ポートランド日記

米オレゴン州ポートランドでの生活模様

教会に行こう!①First Congregational United Church

2009年04月13日 | 教会へ行こう!
ポートランド、特に私が住んでいる“歴史地区”と呼ばれる地域は、名前の通り歴史的建造物が多く残されている地区で、我々の住む大学寮も築80年を越える外観は重厚なレンガ造り。また、犬も歩けばなんとやら、という頻度で、本当に多くの教会も点在し、それこそ数え切れないくらい。

海外に出るようになってから、日本の神社仏閣って、いわゆる日本人共通の文化遺産だなぁと思うようになった。特に重文や国宝、世界遺産に登録されるようなお寺や神社でなくても、今その建造物を再現しようと思っても、技術的にも予算的にもとてもムリだし、多くは住職や神主など管理人によってきれいに掃き清められ、境内はともかく庭先は誰でも入れたりと、今まで当たり前に近所にあったこの公的空間を、上手に利用しないテはないと思う。そういった観点に立って、特に地価の高い都心のお寺等では、境内をカフェとして開放したり、説話教室を開いて一般人の関心を高めたりと言った努力が行われているところもある。

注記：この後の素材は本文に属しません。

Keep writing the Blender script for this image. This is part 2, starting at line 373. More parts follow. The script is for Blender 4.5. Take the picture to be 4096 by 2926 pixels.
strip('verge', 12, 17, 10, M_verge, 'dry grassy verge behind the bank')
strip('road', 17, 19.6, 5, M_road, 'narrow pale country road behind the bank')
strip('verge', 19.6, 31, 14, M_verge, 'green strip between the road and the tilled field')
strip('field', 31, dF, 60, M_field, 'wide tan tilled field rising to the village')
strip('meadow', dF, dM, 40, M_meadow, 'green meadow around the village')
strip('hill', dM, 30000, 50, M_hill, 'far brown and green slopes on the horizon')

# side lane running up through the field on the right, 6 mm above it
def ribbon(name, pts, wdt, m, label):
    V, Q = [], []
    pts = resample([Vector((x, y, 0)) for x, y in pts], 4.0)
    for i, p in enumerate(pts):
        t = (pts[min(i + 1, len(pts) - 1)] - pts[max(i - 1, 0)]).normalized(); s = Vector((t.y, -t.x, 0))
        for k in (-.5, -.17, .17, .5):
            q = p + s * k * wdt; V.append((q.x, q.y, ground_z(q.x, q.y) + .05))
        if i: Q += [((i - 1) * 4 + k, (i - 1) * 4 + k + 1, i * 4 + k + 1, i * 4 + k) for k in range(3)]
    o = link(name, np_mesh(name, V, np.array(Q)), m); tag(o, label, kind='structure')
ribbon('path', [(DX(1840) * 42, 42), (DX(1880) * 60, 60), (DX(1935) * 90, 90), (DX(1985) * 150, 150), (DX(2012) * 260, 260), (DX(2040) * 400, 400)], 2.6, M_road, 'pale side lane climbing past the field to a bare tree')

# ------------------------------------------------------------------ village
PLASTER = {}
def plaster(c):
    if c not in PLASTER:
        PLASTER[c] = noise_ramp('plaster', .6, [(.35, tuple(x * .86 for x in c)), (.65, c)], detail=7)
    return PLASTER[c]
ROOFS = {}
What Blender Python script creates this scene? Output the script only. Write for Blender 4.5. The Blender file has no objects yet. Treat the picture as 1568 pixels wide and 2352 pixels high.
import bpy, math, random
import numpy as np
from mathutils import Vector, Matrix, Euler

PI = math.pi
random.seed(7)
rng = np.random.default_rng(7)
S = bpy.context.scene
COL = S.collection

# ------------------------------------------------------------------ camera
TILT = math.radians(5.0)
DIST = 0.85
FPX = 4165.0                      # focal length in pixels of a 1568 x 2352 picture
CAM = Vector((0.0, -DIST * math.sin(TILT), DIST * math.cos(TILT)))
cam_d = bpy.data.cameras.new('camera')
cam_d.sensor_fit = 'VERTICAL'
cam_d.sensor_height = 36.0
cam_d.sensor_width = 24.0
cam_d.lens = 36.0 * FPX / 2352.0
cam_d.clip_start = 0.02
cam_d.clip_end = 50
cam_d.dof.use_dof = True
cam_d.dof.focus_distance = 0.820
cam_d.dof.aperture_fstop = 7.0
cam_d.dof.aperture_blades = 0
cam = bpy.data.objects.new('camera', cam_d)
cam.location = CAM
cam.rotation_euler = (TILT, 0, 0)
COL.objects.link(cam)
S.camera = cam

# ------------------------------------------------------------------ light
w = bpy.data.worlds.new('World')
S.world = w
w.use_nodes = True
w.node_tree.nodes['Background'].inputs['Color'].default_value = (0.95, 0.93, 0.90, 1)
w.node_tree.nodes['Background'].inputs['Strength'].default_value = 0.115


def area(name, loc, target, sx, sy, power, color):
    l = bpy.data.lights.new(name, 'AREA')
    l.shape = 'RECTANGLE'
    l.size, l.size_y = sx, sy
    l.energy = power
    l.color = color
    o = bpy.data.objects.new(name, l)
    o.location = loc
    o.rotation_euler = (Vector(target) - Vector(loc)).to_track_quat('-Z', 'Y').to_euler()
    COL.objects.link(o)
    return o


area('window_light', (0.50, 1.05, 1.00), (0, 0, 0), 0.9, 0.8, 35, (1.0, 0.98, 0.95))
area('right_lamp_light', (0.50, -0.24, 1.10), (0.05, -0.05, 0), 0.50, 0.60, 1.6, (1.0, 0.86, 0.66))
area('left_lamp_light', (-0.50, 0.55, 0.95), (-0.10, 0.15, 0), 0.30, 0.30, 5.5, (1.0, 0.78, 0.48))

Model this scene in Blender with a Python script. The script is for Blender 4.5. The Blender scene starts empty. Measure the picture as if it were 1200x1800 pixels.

というわけで、現地人にとっては見慣れどうということはない教会も、私にとっては、外観を眺め、内装はどうなっているのか確かめ、また各教会・宗派ではどんな活動をしているのか、知らないでいるのは勿体ない!と思い、早速近所の、見た目が立派な教会に足を運んでみた。


First Congregational United Church of Christは、アメリカを中心に120万人の信者を抱えるプロテスタントの宗派“United Church of Christ”に属している教会で、19世紀半ばに建築されたこの教会は、重厚な石造りの外観に、時報を告げる鐘を吊るしたタワー、美しいステンド・グラスが特徴的で、中に入ると、正面の壁のパイプオルガンが目に留まり、キリスト像はなく、木製の大きな十字が壇上の端に置かれ、建物自体は昔のままであるため重厚な印象だが、内装は至ってシンプル。

ここは年配の女性と中年の男性の2人の牧師さんがいる。ちなみに、女性の牧師さんが活躍しだしたのはここ20~30年ほどのことで、新しい流れとのこと。ちなみに現在では、多くのプロテスタントの宗派では妻帯が認められていて、夫婦で牧師を務める教会もある。なお、牧師さんの人柄によって教会そのものの“カラー”も決まるといって過言でないほど重要で、“前はよく行ったけど、牧師さんが替わってからは行かなくなった”という現地人も少なくない。

ちなみにこの教会は、聖書を文字通り実践しようとする“エヴァンジェリカル”と呼ばれる人々とは一線を画していて、“リベラルさ”がモットーという。

なお、この教会では毎日曜日、“サービス”と呼ばれる日曜説教があり(カソリックでないため、“ミサ”という言葉はあまり使われない)、誰でも参加することが出来る。外観と近さでたまたまこの教会を選んでみたのだけれど、なんと知り合いが通う教会であることが発覚、彼女に色々と教えてもらうことが出来た。この教会は市内でも活発な活動で知られているということで、説教も牧師さんが各季節に応じた内容を簡潔に話すだけで、後はコーラス隊とパイプオルガンに合わせて賛美歌を歌ったり、牧師さんの読む聖書の一説を続いて読んだりと、儀式めいたことは殆どなく、思ったよりカジュアルな雰囲気。ちなみに、ここのパイプオルガン奏者はオレゴン・シンフォニーの奏者ということで、かなりうまいらしい。レント(キリストの苦行に倣い肉食などを控える時期で、イースター行事の一環)期間のためか、出席者は50~70名程度で、やはり若い人はあまり教会に行かないのか、年配者が目立つ。

その日に話題となる題目や賛美歌などは冊子に書かれて、入り口で配られるから、賛美歌の歌詞を忘れたりしても大丈夫なようになっている。なお、この教会では地下に多目的ホールがあり、信者やその他の絵画を飾ってギャラリーにしたり、聖書の勉強会を開いたりしているそうで、本体のお堂でも宗教音楽のコンサートを開いたり、時にはジャズ・コンサートを行うこともあるらしい。

友人の彼女はかれこれ15年この教会に通って、様々な活動に従事しているみたいだが、古い人は子供の頃からずっと、という人もいて、かれこれ60年日曜礼拝に通っているおじいさんも紹介された。彼女の知り合いということもあって、私も牧師さんや信者のみなさんに暖かく迎えられ、教会の一日を垣間見ることが出来た。